Example 5: Find absolute extrema of the function $f(x,y)=x^2+y^2-2x+4y$ on the range $R=\{(x,y)|x^2+y^2\le 9\}.$

Exercise 5: Find absolute extrema of the function $f(x,y)=x^2+y^2-2y+1$ on the range $R=\{(x,y)|x^2+y^2\le 4\}.$

Group work:

1. Find absolute extrema of the function $f(x,y)=10-6x+x^2-4y+y^2$ on the range $R$ is the triangular region with vertices $(0,0),(4,0),$ and $(4,4)$.

2. Find absolute extrema of the function $f(x,y)=x^2{y}^2$ on the range $R=\{(x,y)|x\ge 0,x^2+y^2\le 4\}.$

3. Find the critical points of the function $f(x,y)=x^3+y^3-300x-75y-3$, and use the second derivative test to find the local extrema.
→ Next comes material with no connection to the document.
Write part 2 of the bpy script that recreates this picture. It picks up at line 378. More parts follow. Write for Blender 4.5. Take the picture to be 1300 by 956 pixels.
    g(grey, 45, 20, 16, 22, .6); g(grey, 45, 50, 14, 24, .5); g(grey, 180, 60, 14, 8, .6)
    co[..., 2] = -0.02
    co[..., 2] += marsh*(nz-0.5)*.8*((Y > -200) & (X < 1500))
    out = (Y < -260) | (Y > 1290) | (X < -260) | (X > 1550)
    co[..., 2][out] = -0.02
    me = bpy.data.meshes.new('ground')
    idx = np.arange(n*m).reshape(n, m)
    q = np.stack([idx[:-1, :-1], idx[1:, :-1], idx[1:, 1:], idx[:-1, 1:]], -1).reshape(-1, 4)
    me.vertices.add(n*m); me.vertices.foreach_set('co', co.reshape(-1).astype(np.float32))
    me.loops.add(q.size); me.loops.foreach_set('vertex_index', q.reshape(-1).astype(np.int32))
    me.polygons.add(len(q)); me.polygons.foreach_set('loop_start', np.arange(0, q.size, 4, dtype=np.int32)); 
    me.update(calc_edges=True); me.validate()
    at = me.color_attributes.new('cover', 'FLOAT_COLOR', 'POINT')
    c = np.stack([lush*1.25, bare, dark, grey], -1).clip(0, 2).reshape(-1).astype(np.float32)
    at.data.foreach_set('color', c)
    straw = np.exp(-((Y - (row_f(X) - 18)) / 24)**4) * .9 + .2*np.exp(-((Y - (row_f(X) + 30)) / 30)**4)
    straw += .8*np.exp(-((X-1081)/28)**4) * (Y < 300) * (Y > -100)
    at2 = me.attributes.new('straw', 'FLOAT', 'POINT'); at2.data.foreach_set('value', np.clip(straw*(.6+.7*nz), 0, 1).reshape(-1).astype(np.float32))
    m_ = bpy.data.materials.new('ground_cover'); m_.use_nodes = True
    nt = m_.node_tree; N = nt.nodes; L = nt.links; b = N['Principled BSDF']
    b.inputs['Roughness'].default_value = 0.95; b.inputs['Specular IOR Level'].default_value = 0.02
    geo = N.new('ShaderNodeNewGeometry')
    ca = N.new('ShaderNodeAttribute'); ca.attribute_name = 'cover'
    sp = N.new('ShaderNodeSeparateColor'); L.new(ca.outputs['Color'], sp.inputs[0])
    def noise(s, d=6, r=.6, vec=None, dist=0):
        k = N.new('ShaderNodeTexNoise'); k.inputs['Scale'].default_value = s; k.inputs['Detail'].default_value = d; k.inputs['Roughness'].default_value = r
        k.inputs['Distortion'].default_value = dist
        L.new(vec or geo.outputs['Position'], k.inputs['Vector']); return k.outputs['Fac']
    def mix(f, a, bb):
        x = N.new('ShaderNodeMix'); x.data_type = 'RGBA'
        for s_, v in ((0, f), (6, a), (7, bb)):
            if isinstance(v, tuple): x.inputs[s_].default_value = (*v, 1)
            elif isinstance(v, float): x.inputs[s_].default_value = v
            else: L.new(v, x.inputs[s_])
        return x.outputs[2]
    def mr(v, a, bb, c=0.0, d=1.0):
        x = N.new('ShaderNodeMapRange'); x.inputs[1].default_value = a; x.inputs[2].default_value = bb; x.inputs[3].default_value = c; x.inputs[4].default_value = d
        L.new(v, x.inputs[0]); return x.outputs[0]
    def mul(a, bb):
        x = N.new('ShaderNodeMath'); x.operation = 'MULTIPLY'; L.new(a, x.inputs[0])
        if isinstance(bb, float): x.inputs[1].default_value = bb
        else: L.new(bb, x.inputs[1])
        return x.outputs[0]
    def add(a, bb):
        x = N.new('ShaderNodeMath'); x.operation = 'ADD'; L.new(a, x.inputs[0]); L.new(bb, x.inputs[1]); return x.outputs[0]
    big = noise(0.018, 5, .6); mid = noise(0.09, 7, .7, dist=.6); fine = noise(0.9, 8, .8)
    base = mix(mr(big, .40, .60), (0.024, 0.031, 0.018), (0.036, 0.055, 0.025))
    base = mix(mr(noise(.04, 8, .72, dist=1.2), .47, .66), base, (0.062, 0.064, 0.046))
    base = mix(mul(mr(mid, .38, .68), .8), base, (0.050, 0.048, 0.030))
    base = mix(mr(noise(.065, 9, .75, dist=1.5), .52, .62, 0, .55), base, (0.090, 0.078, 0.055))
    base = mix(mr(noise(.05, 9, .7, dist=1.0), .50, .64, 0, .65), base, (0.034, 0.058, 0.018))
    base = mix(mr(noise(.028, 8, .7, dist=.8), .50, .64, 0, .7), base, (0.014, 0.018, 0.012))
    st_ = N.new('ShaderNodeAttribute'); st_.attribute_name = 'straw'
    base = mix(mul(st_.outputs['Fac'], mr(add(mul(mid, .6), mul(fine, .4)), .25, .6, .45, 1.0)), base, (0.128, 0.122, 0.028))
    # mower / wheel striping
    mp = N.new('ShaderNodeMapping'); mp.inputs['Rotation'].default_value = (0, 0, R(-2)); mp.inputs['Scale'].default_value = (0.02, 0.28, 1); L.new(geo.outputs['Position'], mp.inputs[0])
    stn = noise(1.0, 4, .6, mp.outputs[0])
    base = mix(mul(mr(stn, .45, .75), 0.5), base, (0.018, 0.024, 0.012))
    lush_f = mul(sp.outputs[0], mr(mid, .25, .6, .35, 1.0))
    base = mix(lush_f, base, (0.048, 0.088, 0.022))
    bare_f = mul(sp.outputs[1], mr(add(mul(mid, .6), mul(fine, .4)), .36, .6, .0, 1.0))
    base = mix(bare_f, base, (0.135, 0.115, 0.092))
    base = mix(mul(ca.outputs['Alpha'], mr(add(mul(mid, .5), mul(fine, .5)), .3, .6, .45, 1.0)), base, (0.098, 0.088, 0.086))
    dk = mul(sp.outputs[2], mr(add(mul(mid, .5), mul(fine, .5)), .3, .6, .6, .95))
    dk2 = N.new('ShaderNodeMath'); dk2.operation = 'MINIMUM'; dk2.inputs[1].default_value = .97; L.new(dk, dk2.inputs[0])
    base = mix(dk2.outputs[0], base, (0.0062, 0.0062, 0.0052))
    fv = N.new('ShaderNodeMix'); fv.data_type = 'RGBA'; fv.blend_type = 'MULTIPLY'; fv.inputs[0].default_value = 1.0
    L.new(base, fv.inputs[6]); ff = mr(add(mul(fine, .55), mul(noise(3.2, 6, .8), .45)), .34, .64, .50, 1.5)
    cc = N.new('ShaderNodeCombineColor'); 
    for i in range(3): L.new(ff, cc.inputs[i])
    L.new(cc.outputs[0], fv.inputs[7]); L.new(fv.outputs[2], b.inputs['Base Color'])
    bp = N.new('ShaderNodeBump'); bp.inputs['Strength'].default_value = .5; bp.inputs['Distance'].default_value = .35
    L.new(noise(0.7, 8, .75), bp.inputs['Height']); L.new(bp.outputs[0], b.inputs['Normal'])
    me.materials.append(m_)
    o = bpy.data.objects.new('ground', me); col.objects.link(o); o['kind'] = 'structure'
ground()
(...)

4. Find absolute extrema of the function $f(x,y)=3x^2-2xy+y^2-8y$ on the domain defined by $-2\le x\le 2$ and $0\le y\le 4$.

5. Find absolute extrema of the function $f(x,y)=(x-2{)}^2+(y-4{)}^2$ on the range $R$ is the triangular region with vertices $(0,0),(4,0),$ and $(0,4)$.